Est-ce
que la Castafiore des aventures de Tintin pouvait vraiment casser une série de
verres à boire avec sa simple voix?
Que
dis-je, sa simple voix... Sa voix simplement divine serait mieux! Je ne veux pas
insulter une cantatrice comme Bianca Castafiore, surtout!
Je me
souviens de ce personnage des aventures de Tintin qui prenait, vocalement, tout
l'espace disponible. Par une série de coups de crayon habiles, Hergé arrivait à
me faire imaginer la puissance des sons, même dans une bande dessinée muette!

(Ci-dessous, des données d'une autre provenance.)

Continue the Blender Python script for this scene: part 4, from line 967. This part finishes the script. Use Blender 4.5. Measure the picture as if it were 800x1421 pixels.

La posture même de la Castafiore rendait crédible ce qui allait survenir :
son corps était incliné vers l'arrière, poitrail généreux largement offert vers
l'avant, les bras ouverts sur les côtés, elle était prête à catapulter des
notes aiguës dont la pureté et la puissance pouvaient briser le cristal des
verres d'alcool sur le piano, au grand dam du Capitaine Haddock.
Et comme
pour être certain que je comprenais bien la puissance des sons émis, Hergé
pouvait, toujours armé de son habile crayon, défaire le faciès de Tintin ou du
Capitaine Haddock au point de me faire ressentir la douleur causée par ces sons
indescriptibles!
Ce matin,
je pense à la Castafiore.
Un peu
par nostalgie.
Mais
beaucoup par dépit.
Nous
vivons dans une époque où les extrêmes ont la cote.
Choisissez
la discipline que vous voulez, ça marche pour tout! Que ce soit en art ou en
sport, en bouffe ou en plein air, il y aura toujours quelqu'un qui a fait plus,
qui a fait mieux. Des vidéos circulent largement sur les médias sociaux, nous
invitant à repousser les extrêmes encore plus loin.
Tel
chanteur est pas pire? « T'chèque ben celui-là, il est le meilleur
« ever »! »
Vous
arrivez à faire une pirouette arrière sur place? Bravo. Celui-ci en fait deux!
Une
période extrêmement bruyante
C'est
ici que la Castafiore intervient.
Notre
époque est extrêmement bruyante. Bruyante en sons et en mots. Les mots, même
écrits, sonnent souvent bien trop fort.
Tout
fait du bruit, tout le temps. Nos téléphones dits intelligents nous nourrissent
de notifications pour s'assurer que notre attention est toujours attirée par
quelque chose. Même si les messages reçus n'émettent pas de sons, ils sont
tellement nombreux que ça finit par ressembler à un bruit assourdissant, à la
fin.
Et ce
bruit ambiant nous conditionne au point qu'on ne peut laisser le téléphone bien
loin, de peur de perdre quelque bruit ambiant...
Je
revois Milou, le sympathique chien de Tintin. Tête baissée, il est écrasé, les
pattes en croix sur ses oreilles, il tente de se protéger des sons de la
Castafiore.
Certains
jours, je me sens comme Milou. Au point de rêver d'envoyer un large et puissant
« vos gueules! » bien senti.
Mais
bon. Je sais bien que je ne ferai pas taire mon époque.
Je sais
aussi que c'est à moi de me retirer du bruit ambiant. Et non l'inverse.
Réapprivoiser
le silence, en fait.
Troublant
silence. Silence devenu anxiogène, tant le bruit occupe tout l'espace.
Plusieurs
vont insérer des bruits blancs pour vaincre leur anxiété face au silence total.
Le bruit blanc d'un ventilateur par exemple. Un bruit blanc qui comblera ce qui
est devenu un vide : le silence.
Au fond,
le plus déroutant de notre époque, c'est le bruit du silence.
Celui
qu'il nous faut réintégrer dans nos vies.
Celui
qui libère l'esprit, favorise la créativité, aide à classer les émotions,
favorise la compréhension.
Intégrer
de longs moments de silence chaque jour. C'est angoissant? Allez, on
essaie...avec la certitude que le bruit nous attendra au détour, de toute façon!
Clin
d'œil de la semaine
Condamner
Trump à une peine de 10 ans de silence me semblerait un bon départ!